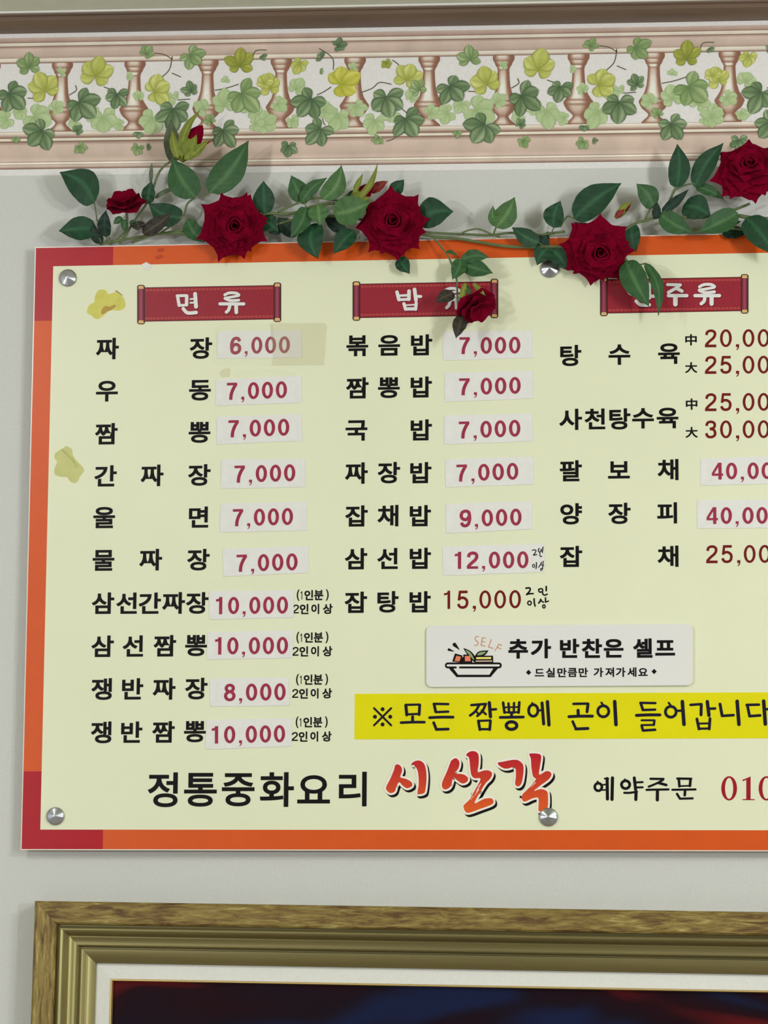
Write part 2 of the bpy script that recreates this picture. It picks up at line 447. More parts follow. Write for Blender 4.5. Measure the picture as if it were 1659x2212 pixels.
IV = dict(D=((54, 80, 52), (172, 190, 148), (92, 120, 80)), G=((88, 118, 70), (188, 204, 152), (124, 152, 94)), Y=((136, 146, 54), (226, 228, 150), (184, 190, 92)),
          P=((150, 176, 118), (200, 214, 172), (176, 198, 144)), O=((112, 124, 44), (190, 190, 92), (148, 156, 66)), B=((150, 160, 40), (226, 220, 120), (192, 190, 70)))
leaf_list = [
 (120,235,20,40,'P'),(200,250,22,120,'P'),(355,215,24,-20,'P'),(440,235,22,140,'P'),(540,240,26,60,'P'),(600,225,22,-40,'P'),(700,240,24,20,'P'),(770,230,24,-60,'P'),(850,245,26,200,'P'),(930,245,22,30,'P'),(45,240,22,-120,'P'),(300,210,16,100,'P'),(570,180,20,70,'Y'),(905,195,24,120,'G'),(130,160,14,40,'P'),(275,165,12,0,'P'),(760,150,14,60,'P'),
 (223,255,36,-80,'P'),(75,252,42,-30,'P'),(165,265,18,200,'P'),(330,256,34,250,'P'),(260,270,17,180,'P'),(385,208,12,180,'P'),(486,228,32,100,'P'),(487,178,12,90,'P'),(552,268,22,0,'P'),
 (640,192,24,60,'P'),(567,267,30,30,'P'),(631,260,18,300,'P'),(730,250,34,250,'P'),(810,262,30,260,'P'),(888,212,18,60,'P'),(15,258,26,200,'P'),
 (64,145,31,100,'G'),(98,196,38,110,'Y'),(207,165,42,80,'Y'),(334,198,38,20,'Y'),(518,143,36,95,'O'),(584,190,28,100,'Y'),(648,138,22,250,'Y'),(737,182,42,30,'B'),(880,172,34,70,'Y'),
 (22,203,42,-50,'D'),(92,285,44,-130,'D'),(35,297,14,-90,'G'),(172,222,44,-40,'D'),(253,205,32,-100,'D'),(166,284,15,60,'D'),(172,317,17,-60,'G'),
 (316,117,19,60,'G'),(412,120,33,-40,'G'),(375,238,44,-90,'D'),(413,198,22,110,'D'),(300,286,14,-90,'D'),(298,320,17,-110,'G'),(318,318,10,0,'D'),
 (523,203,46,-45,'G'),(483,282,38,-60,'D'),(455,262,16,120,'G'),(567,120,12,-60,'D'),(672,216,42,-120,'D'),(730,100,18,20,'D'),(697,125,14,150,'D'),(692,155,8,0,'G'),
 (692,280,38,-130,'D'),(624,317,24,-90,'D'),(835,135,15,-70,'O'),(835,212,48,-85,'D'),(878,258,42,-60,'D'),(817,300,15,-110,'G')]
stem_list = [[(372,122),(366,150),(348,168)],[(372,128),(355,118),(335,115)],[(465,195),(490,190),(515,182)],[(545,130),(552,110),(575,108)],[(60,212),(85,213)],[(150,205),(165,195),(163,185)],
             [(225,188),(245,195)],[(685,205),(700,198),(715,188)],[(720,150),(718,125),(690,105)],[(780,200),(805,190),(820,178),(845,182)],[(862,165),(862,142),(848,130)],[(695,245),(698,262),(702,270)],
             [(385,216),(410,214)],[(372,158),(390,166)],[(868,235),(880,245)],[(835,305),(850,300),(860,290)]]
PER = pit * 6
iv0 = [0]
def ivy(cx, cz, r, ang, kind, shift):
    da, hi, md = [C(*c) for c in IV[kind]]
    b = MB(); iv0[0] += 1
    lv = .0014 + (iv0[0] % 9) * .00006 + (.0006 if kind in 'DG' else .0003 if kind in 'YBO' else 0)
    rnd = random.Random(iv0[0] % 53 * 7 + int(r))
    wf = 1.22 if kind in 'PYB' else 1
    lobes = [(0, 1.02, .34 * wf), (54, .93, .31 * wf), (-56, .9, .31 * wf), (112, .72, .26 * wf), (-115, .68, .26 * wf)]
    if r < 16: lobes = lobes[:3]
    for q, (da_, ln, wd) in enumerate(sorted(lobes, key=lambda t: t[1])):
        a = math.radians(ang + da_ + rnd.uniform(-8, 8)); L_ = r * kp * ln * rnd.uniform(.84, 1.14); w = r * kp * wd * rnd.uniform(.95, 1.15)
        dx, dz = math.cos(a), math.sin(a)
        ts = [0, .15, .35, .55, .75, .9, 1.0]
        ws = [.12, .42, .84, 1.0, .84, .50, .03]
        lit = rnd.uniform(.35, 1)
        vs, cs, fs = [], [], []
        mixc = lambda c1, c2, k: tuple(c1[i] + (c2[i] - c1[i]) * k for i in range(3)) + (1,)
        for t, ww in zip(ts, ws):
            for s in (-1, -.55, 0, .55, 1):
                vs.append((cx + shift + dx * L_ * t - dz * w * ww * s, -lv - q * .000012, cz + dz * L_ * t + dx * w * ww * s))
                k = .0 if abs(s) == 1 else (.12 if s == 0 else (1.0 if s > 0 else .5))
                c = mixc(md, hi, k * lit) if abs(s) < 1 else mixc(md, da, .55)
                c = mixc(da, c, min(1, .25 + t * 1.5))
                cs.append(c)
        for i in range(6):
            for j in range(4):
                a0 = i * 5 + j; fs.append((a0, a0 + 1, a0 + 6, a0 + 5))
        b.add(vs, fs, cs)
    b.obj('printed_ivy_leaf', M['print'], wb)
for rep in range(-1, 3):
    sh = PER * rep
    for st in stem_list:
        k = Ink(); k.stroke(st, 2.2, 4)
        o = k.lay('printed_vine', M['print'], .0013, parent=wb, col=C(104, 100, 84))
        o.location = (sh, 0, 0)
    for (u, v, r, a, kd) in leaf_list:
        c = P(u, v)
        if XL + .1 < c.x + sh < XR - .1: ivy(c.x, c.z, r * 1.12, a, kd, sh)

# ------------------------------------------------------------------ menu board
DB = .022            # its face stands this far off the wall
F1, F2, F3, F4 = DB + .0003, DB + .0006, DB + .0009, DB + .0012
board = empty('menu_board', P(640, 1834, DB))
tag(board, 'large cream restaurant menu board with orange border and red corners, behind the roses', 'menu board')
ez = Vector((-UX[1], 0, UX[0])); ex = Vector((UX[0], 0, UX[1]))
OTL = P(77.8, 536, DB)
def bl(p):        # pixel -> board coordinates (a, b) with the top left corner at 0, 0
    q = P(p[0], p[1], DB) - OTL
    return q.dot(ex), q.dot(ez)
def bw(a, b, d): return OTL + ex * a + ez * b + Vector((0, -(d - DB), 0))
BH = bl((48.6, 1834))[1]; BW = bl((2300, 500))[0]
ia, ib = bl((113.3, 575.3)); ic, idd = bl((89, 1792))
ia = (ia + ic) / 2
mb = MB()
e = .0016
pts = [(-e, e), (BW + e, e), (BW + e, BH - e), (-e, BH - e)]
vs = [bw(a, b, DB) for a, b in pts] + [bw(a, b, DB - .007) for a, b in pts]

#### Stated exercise
Omit the pictures and output all of the other material exactly.

#### Completed task
Write part 2 of the bpy script that recreates this picture. It picks up at line 447. More parts follow. Write for Blender 4.5. Measure the picture as if it were 1659x2212 pixels.
IV = dict(D=((54, 80, 52), (172, 190, 148), (92, 120, 80)), G=((88, 118, 70), (188, 204, 152), (124, 152, 94)), Y=((136, 146, 54), (226, 228, 150), (184, 190, 92)),
          P=((150, 176, 118), (200, 214, 172), (176, 198, 144)), O=((112, 124, 44), (190, 190, 92), (148, 156, 66)), B=((150, 160, 40), (226, 220, 120), (192, 190, 70)))
leaf_list = [
 (120,235,20,40,'P'),(200,250,22,120,'P'),(355,215,24,-20,'P'),(440,235,22,140,'P'),(540,240,26,60,'P'),(600,225,22,-40,'P'),(700,240,24,20,'P'),(770,230,24,-60,'P'),(850,245,26,200,'P'),(930,245,22,30,'P'),(45,240,22,-120,'P'),(300,210,16,100,'P'),(570,180,20,70,'Y'),(905,195,24,120,'G'),(130,160,14,40,'P'),(275,165,12,0,'P'),(760,150,14,60,'P'),
 (223,255,36,-80,'P'),(75,252,42,-30,'P'),(165,265,18,200,'P'),(330,256,34,250,'P'),(260,270,17,180,'P'),(385,208,12,180,'P'),(486,228,32,100,'P'),(487,178,12,90,'P'),(552,268,22,0,'P'),
 (640,192,24,60,'P'),(567,267,30,30,'P'),(631,260,18,300,'P'),(730,250,34,250,'P'),(810,262,30,260,'P'),(888,212,18,60,'P'),(15,258,26,200,'P'),
 (64,145,31,100,'G'),(98,196,38,110,'Y'),(207,165,42,80,'Y'),(334,198,38,20,'Y'),(518,143,36,95,'O'),(584,190,28,100,'Y'),(648,138,22,250,'Y'),(737,182,42,30,'B'),(880,172,34,70,'Y'),
 (22,203,42,-50,'D'),(92,285,44,-130,'D'),(35,297,14,-90,'G'),(172,222,44,-40,'D'),(253,205,32,-100,'D'),(166,284,15,60,'D'),(172,317,17,-60,'G'),
 (316,117,19,60,'G'),(412,120,33,-40,'G'),(375,238,44,-90,'D'),(413,198,22,110,'D'),(300,286,14,-90,'D'),(298,320,17,-110,'G'),(318,318,10,0,'D'),
 (523,203,46,-45,'G'),(483,282,38,-60,'D'),(455,262,16,120,'G'),(567,120,12,-60,'D'),(672,216,42,-120,'D'),(730,100,18,20,'D'),(697,125,14,150,'D'),(692,155,8,0,'G'),
 (692,280,38,-130,'D'),(624,317,24,-90,'D'),(835,135,15,-70,'O'),(835,212,48,-85,'D'),(878,258,42,-60,'D'),(817,300,15,-110,'G')]
stem_list = [[(372,122),(366,150),(348,168)],[(372,128),(355,118),(335,115)],[(465,195),(490,190),(515,182)],[(545,130),(552,110),(575,108)],[(60,212),(85,213)],[(150,205),(165,195),(163,185)],
             [(225,188),(245,195)],[(685,205),(700,198),(715,188)],[(720,150),(718,125),(690,105)],[(780,200),(805,190),(820,178),(845,182)],[(862,165),(862,142),(848,130)],[(695,245),(698,262),(702,270)],
             [(385,216),(410,214)],[(372,158),(390,166)],[(868,235),(880,245)],[(835,305),(850,300),(860,290)]]
PER = pit * 6
iv0 = [0]
def ivy(cx, cz, r, ang, kind, shift):
    da, hi, md = [C(*c) for c in IV[kind]]
    b = MB(); iv0[0] += 1
    lv = .0014 + (iv0[0] % 9) * .00006 + (.0006 if kind in 'DG' else .0003 if kind in 'YBO' else 0)
    rnd = random.Random(iv0[0] % 53 * 7 + int(r))
    wf = 1.22 if kind in 'PYB' else 1
    lobes = [(0, 1.02, .34 * wf), (54, .93, .31 * wf), (-56, .9, .31 * wf), (112, .72, .26 * wf), (-115, .68, .26 * wf)]
    if r < 16: lobes = lobes[:3]
    for q, (da_, ln, wd) in enumerate(sorted(lobes, key=lambda t: t[1])):
        a = math.radians(ang + da_ + rnd.uniform(-8, 8)); L_ = r * kp * ln * rnd.uniform(.84, 1.14); w = r * kp * wd * rnd.uniform(.95, 1.15)
        dx, dz = math.cos(a), math.sin(a)
        ts = [0, .15, .35, .55, .75, .9, 1.0]
        ws = [.12, .42, .84, 1.0, .84, .50, .03]
        lit = rnd.uniform(.35, 1)
        vs, cs, fs = [], [], []
        mixc = lambda c1, c2, k: tuple(c1[i] + (c2[i] - c1[i]) * k for i in range(3)) + (1,)
        for t, ww in zip(ts, ws):
            for s in (-1, -.55, 0, .55, 1):
                vs.append((cx + shift + dx * L_ * t - dz * w * ww * s, -lv - q * .000012, cz + dz * L_ * t + dx * w * ww * s))
                k = .0 if abs(s) == 1 else (.12 if s == 0 else (1.0 if s > 0 else .5))
                c = mixc(md, hi, k * lit) if abs(s) < 1 else mixc(md, da, .55)
                c = mixc(da, c, min(1, .25 + t * 1.5))
                cs.append(c)
        for i in range(6):
            for j in range(4):
                a0 = i * 5 + j; fs.append((a0, a0 + 1, a0 + 6, a0 + 5))
        b.add(vs, fs, cs)
    b.obj('printed_ivy_leaf', M['print'], wb)
for rep in range(-1, 3):
    sh = PER * rep
    for st in stem_list:
        k = Ink(); k.stroke(st, 2.2, 4)
        o = k.lay('printed_vine', M['print'], .0013, parent=wb, col=C(104, 100, 84))
        o.location = (sh, 0, 0)
    for (u, v, r, a, kd) in leaf_list:
        c = P(u, v)
        if XL + .1 < c.x + sh < XR - .1: ivy(c.x, c.z, r * 1.12, a, kd, sh)

# ------------------------------------------------------------------ menu board
DB = .022            # its face stands this far off the wall
F1, F2, F3, F4 = DB + .0003, DB + .0006, DB + .0009, DB + .0012
board = empty('menu_board', P(640, 1834, DB))
tag(board, 'large cream restaurant menu board with orange border and red corners, behind the roses', 'menu board')
ez = Vector((-UX[1], 0, UX[0])); ex = Vector((UX[0], 0, UX[1]))
OTL = P(77.8, 536, DB)
def bl(p):        # pixel -> board coordinates (a, b) with the top left corner at 0, 0
    q = P(p[0], p[1], DB) - OTL
    return q.dot(ex), q.dot(ez)
def bw(a, b, d): return OTL + ex * a + ez * b + Vector((0, -(d - DB), 0))
BH = bl((48.6, 1834))[1]; BW = bl((2300, 500))[0]
ia, ib = bl((113.3, 575.3)); ic, idd = bl((89, 1792))
ia = (ia + ic) / 2
mb = MB()
e = .0016
pts = [(-e, e), (BW + e, e), (BW + e, BH - e), (-e, BH - e)]
vs = [bw(a, b, DB) for a, b in pts] + [bw(a, b, DB - .007) for a, b in pts]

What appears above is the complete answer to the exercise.